-- Start of Exercise data --

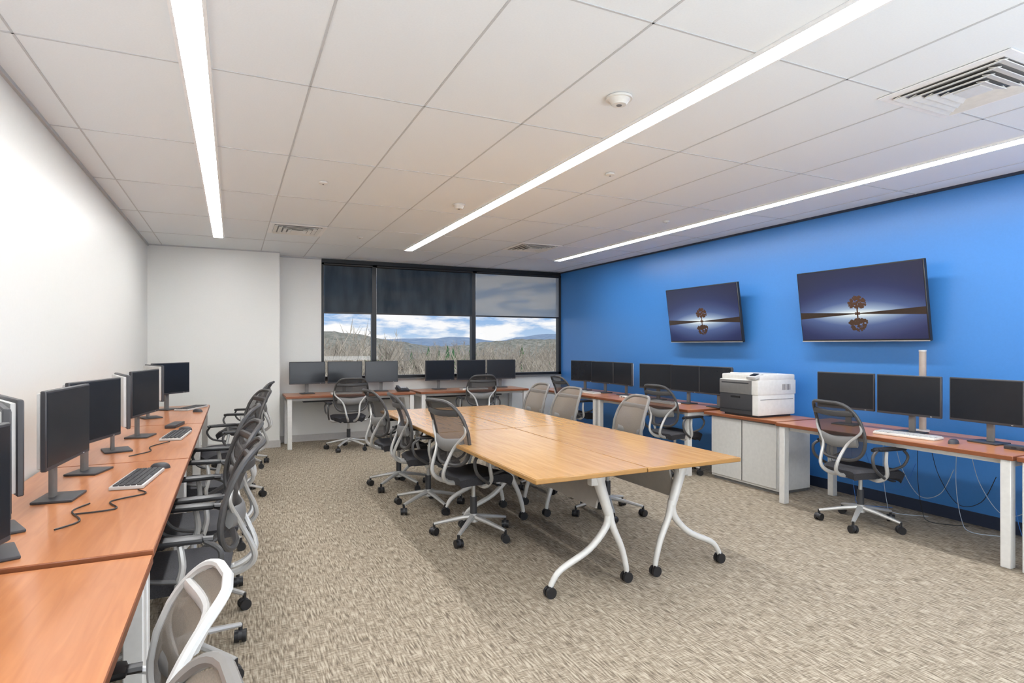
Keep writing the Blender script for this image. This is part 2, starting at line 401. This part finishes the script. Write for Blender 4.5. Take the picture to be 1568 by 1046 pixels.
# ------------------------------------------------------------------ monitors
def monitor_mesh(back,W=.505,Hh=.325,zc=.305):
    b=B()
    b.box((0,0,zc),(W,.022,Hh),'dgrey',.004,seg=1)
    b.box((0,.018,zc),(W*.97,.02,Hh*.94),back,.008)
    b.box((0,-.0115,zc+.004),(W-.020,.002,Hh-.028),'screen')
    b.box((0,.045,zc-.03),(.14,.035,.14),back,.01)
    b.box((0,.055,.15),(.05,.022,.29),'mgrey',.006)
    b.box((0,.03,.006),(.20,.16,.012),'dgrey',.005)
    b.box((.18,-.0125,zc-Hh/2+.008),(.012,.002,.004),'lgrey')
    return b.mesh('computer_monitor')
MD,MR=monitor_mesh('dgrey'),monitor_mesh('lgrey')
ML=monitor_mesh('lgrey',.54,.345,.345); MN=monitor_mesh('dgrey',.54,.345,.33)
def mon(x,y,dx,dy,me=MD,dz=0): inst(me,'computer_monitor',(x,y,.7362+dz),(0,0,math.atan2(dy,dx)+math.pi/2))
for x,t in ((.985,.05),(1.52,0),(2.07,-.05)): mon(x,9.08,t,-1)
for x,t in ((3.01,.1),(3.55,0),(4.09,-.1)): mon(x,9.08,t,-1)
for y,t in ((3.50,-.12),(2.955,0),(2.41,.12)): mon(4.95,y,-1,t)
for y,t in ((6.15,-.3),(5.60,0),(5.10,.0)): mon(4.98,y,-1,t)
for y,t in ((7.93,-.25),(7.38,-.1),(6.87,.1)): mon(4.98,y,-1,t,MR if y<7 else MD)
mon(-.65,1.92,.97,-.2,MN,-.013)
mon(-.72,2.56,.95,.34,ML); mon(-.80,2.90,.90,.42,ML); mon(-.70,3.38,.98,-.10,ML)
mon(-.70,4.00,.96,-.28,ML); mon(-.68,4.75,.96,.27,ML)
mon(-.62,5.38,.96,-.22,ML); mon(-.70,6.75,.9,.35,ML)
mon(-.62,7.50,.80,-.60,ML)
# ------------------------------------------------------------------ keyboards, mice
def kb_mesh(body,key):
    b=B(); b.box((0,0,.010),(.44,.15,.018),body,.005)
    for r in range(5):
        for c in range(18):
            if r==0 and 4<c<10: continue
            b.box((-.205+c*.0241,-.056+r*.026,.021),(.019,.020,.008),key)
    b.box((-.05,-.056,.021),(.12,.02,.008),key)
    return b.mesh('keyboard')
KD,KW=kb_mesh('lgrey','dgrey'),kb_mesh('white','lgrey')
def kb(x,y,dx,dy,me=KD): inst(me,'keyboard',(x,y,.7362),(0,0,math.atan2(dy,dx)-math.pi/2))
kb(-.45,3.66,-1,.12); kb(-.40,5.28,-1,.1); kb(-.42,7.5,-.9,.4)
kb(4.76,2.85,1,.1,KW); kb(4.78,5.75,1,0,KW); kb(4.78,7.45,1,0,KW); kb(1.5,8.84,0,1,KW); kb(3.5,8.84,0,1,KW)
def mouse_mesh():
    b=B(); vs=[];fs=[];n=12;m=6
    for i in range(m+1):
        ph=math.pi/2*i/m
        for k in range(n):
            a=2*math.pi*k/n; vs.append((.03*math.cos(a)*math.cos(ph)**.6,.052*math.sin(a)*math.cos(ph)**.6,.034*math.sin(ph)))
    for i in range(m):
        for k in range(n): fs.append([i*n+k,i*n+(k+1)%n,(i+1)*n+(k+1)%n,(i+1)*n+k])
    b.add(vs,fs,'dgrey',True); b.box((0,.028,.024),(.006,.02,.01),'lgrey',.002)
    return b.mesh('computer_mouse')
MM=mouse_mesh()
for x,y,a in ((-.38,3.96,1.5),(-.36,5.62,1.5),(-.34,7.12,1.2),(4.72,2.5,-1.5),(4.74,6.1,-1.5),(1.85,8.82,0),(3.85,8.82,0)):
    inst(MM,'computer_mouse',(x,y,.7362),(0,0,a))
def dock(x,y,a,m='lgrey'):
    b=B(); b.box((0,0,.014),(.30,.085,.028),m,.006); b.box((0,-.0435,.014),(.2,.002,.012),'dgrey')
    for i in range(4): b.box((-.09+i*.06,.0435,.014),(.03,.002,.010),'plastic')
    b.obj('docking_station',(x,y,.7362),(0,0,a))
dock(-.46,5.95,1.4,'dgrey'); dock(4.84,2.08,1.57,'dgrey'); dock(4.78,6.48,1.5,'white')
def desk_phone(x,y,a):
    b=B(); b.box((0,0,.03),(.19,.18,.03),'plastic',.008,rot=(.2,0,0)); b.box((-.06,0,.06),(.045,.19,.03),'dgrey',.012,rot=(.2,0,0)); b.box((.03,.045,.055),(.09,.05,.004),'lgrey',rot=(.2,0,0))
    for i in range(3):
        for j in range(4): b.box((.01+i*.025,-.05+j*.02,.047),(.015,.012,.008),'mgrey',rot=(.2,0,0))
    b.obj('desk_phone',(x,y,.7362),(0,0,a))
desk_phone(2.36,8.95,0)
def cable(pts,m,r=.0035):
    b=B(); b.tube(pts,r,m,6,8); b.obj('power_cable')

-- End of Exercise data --
-- Start of Exercise data --

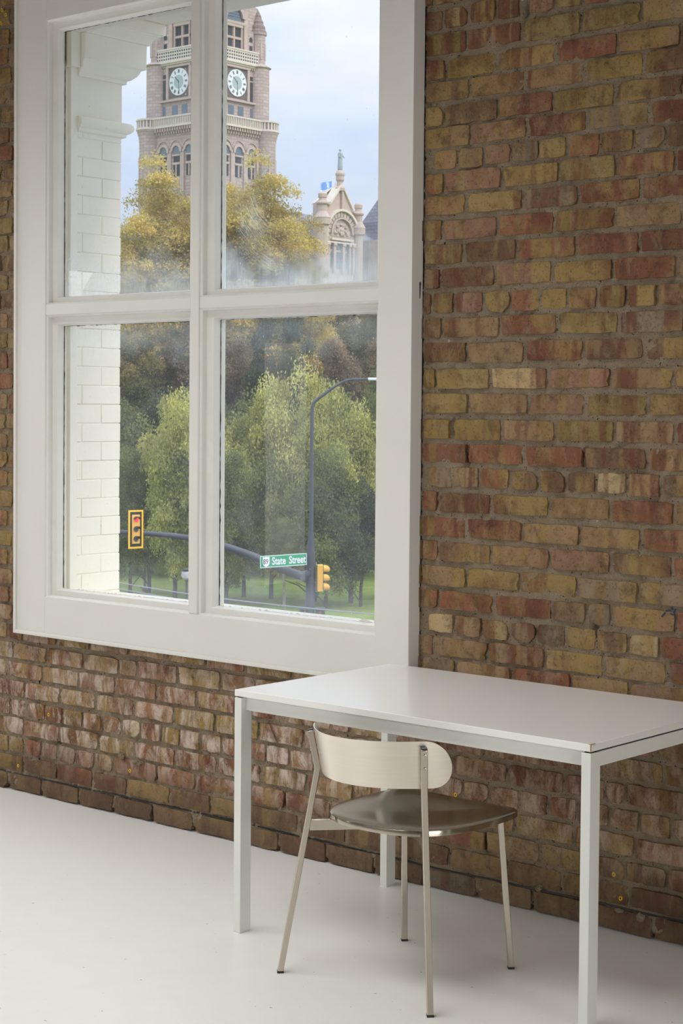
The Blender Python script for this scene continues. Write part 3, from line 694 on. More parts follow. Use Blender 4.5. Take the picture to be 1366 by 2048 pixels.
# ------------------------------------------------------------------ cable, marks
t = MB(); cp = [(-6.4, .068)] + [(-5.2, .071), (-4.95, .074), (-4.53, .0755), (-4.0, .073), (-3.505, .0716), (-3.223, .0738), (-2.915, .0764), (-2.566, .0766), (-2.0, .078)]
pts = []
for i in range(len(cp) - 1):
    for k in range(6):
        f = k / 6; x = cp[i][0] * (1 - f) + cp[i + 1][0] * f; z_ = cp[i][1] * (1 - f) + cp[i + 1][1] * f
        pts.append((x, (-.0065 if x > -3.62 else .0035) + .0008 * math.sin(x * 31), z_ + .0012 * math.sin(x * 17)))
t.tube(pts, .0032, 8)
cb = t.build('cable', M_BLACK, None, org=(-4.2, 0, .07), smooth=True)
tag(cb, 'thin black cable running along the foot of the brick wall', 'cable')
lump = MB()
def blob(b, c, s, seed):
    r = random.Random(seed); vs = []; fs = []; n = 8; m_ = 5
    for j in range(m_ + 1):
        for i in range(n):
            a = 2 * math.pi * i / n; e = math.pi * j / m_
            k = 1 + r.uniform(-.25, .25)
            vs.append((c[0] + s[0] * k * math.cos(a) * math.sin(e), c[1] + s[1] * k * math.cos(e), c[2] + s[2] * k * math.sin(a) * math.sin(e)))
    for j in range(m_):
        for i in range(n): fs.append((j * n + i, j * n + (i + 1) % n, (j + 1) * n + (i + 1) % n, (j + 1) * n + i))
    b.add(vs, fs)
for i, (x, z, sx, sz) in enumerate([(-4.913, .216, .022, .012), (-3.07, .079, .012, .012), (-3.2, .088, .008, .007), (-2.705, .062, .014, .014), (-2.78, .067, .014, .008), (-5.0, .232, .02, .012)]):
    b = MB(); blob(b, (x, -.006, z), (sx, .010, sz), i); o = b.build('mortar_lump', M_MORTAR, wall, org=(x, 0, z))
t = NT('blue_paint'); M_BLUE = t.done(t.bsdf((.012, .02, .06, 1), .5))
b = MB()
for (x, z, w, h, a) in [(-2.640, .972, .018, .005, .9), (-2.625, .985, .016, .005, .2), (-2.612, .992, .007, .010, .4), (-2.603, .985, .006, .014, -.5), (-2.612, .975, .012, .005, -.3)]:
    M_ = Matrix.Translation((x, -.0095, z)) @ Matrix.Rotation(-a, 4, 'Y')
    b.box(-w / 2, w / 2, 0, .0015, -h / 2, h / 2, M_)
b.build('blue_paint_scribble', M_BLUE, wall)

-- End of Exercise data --
-- Start of Exercise data --

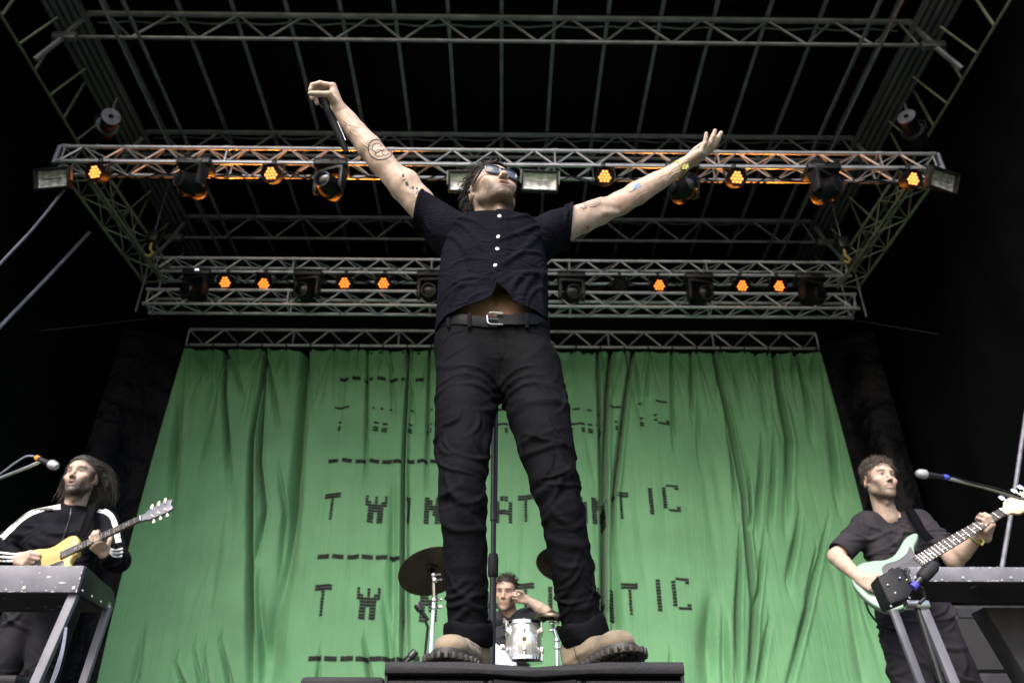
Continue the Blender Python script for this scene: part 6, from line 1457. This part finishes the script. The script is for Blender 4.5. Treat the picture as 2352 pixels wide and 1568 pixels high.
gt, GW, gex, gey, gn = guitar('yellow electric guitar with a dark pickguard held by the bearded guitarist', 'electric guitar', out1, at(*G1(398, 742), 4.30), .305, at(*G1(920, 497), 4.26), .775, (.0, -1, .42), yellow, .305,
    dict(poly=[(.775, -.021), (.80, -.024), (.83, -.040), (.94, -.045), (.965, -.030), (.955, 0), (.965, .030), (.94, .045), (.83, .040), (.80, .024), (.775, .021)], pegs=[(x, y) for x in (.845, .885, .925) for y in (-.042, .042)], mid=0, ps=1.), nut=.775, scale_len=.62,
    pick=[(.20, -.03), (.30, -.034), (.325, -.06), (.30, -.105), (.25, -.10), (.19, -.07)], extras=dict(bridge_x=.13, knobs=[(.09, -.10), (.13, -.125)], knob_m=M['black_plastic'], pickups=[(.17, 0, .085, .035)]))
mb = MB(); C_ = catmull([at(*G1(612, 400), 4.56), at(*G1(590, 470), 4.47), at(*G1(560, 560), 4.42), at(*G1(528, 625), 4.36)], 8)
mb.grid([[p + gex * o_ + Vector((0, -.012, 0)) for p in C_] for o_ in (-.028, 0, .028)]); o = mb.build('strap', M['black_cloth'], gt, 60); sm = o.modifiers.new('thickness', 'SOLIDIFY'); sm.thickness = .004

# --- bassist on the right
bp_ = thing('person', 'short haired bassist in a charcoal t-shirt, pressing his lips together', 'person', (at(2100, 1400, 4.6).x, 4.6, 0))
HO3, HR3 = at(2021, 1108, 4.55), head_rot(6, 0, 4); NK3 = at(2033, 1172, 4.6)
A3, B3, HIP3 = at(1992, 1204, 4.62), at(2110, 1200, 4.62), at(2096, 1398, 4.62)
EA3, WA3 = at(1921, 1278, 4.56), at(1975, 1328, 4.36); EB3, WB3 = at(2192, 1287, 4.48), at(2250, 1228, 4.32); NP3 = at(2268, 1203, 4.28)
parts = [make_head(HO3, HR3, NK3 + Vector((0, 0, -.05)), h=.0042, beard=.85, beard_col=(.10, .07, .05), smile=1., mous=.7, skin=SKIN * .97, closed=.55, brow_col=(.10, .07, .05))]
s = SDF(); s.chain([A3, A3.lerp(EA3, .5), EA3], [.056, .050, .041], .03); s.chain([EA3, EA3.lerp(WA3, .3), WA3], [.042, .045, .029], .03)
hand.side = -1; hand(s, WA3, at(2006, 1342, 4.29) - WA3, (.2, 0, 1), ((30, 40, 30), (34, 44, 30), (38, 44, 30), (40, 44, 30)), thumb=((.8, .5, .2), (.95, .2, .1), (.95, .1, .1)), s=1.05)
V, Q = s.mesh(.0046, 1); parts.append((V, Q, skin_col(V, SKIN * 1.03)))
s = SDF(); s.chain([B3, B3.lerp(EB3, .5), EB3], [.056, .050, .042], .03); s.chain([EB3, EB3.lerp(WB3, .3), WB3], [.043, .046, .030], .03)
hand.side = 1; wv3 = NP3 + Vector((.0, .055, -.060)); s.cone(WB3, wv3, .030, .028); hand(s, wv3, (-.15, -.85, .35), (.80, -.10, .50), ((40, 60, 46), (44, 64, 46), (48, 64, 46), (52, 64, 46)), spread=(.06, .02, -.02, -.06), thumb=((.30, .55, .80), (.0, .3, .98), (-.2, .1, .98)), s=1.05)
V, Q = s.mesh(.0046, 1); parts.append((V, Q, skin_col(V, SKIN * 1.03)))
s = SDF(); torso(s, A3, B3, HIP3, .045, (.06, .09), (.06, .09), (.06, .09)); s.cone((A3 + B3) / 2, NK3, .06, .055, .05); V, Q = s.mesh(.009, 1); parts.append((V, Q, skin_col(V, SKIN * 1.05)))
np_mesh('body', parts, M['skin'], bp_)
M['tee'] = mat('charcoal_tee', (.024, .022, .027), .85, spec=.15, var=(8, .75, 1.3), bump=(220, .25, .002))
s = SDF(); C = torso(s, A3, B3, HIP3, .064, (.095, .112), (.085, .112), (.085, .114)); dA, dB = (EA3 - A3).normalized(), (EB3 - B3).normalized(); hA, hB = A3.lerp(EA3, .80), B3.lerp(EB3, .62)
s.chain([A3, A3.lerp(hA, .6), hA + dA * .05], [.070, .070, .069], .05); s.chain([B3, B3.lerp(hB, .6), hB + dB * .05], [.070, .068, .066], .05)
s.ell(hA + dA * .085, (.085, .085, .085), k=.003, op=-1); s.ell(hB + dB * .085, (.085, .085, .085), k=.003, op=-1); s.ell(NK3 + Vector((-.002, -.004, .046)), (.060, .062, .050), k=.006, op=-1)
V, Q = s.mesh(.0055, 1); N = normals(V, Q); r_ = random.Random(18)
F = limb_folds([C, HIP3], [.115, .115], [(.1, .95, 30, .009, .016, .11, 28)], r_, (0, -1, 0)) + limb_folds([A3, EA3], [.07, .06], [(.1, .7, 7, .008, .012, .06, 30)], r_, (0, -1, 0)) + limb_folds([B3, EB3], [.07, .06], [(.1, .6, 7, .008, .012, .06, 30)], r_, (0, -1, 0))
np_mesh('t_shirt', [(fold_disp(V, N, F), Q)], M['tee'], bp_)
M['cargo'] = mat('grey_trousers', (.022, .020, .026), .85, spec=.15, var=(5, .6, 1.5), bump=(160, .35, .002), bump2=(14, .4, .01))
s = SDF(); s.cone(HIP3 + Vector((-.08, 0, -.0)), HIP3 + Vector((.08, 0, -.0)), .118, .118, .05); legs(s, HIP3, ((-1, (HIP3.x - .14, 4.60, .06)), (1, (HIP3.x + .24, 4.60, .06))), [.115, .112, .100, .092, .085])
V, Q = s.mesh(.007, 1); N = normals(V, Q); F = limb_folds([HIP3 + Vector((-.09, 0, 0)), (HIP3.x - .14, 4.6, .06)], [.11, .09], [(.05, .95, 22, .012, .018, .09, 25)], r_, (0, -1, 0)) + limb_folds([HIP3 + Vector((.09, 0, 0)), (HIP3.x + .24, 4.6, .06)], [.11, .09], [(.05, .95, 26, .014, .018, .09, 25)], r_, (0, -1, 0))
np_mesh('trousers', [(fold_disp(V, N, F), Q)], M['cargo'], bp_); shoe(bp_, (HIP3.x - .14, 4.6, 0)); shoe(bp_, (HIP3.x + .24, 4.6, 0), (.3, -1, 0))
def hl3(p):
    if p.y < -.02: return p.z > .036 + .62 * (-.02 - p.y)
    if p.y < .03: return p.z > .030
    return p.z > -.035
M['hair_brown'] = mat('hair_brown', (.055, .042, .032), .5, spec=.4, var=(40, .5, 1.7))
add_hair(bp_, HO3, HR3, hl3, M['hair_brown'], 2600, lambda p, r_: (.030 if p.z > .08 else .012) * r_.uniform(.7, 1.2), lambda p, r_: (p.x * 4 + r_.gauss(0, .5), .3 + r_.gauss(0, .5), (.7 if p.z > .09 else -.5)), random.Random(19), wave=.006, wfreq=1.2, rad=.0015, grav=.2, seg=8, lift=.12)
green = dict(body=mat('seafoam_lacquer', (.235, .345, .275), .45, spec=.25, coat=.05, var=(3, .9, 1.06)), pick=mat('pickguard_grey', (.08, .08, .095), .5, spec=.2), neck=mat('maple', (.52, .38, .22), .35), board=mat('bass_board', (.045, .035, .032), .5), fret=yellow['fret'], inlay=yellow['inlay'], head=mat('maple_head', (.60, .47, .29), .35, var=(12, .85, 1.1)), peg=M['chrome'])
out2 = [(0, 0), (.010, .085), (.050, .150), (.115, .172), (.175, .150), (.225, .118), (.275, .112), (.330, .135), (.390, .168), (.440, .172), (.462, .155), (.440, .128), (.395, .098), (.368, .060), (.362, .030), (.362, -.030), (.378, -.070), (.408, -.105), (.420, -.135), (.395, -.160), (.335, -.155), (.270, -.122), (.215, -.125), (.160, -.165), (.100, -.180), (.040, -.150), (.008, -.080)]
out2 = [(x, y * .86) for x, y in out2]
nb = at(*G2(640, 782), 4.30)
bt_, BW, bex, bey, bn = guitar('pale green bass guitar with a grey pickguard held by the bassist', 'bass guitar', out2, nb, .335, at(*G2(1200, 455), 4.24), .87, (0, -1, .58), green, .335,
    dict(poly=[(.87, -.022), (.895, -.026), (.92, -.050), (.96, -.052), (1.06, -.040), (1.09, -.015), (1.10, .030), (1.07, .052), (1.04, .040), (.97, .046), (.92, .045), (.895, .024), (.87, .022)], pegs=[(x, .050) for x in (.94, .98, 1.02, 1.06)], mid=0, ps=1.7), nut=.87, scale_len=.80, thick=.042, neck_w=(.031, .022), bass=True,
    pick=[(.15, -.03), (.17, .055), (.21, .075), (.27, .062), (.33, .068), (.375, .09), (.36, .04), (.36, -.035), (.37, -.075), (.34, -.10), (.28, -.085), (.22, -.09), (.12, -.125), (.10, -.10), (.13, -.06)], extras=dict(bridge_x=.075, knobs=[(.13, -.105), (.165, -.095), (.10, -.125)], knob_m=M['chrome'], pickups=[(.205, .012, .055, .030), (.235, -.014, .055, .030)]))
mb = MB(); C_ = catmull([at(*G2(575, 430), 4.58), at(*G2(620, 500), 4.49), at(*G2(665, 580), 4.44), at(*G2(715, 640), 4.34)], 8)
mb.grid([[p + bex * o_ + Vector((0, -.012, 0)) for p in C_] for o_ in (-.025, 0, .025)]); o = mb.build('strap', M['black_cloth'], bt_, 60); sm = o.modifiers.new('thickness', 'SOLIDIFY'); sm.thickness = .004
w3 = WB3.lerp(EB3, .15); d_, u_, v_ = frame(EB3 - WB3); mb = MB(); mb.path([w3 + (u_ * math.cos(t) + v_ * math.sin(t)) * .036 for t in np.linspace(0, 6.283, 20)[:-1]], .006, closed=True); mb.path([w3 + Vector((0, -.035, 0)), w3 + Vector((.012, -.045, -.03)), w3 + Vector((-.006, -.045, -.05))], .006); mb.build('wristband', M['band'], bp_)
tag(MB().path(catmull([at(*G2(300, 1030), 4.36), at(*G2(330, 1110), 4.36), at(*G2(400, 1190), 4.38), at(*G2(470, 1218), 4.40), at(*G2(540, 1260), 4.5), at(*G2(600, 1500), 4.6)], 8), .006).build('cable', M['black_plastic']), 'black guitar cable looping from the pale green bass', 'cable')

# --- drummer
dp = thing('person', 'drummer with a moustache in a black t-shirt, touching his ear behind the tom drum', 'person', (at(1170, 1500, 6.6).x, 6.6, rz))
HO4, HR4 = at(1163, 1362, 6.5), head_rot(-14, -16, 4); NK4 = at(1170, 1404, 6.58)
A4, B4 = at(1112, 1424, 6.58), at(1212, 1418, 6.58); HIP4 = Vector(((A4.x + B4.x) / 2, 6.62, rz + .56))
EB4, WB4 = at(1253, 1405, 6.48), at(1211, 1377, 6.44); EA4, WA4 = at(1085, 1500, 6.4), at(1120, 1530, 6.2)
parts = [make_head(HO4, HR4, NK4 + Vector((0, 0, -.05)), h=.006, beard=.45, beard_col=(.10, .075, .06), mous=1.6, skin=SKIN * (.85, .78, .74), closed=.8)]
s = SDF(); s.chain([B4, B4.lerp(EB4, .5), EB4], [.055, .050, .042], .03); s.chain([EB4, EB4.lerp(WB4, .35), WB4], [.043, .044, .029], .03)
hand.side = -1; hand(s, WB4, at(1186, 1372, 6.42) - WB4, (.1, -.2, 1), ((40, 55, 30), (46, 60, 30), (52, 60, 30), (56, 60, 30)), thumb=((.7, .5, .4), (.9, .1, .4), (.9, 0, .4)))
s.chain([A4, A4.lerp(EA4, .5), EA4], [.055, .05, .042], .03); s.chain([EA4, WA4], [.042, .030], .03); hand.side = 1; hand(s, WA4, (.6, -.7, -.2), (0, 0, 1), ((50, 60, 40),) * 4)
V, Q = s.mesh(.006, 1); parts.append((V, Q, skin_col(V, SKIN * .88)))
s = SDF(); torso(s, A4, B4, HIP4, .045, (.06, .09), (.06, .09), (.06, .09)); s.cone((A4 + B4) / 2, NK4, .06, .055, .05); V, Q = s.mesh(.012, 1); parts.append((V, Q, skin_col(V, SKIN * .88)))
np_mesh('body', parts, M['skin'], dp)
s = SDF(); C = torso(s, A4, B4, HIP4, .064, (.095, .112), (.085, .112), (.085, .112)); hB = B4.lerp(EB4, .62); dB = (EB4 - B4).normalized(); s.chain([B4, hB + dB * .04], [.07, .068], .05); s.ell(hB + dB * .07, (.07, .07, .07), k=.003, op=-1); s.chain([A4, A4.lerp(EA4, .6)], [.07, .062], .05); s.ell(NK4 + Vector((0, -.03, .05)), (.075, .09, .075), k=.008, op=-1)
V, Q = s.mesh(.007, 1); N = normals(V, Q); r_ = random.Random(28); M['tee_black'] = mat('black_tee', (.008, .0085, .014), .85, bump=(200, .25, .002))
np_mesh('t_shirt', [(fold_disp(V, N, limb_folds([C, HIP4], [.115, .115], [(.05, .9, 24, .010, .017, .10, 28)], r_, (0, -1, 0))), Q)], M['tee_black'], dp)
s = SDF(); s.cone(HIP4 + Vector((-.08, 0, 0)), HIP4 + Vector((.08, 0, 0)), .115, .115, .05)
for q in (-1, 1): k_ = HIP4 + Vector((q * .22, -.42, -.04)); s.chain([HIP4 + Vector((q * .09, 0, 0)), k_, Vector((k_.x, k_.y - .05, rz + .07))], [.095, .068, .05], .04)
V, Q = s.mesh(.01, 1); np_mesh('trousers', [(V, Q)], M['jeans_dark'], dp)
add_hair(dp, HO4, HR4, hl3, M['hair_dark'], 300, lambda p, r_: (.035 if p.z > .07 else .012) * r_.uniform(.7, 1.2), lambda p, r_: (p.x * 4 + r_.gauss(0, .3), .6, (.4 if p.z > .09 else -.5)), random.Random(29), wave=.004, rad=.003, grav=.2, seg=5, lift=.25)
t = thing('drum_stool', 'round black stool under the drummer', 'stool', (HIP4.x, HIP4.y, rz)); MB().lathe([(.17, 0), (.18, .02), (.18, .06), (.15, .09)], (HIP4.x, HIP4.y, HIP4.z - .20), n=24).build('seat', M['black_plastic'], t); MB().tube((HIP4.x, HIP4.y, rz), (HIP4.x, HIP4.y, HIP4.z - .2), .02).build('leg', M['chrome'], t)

-- End of Exercise data --

▶ What is required
Print exactly the lines from the one containing "Continue the Blender" to the one containing "mb.grid([[p + gex", both included, and nothing else.

▶ Finished task
Continue the Blender Python script for this scene: part 6, from line 1457. This part finishes the script. The script is for Blender 4.5. Treat the picture as 2352 pixels wide and 1568 pixels high.
gt, GW, gex, gey, gn = guitar('yellow electric guitar with a dark pickguard held by the bearded guitarist', 'electric guitar', out1, at(*G1(398, 742), 4.30), .305, at(*G1(920, 497), 4.26), .775, (.0, -1, .42), yellow, .305,
    dict(poly=[(.775, -.021), (.80, -.024), (.83, -.040), (.94, -.045), (.965, -.030), (.955, 0), (.965, .030), (.94, .045), (.83, .040), (.80, .024), (.775, .021)], pegs=[(x, y) for x in (.845, .885, .925) for y in (-.042, .042)], mid=0, ps=1.), nut=.775, scale_len=.62,
    pick=[(.20, -.03), (.30, -.034), (.325, -.06), (.30, -.105), (.25, -.10), (.19, -.07)], extras=dict(bridge_x=.13, knobs=[(.09, -.10), (.13, -.125)], knob_m=M['black_plastic'], pickups=[(.17, 0, .085, .035)]))
mb = MB(); C_ = catmull([at(*G1(612, 400), 4.56), at(*G1(590, 470), 4.47), at(*G1(560, 560), 4.42), at(*G1(528, 625), 4.36)], 8)
mb.grid([[p + gex * o_ + Vector((0, -.012, 0)) for p in C_] for o_ in (-.028, 0, .028)]); o = mb.build('strap', M['black_cloth'], gt, 60); sm = o.modifiers.new('thickness', 'SOLIDIFY'); sm.thickness = .004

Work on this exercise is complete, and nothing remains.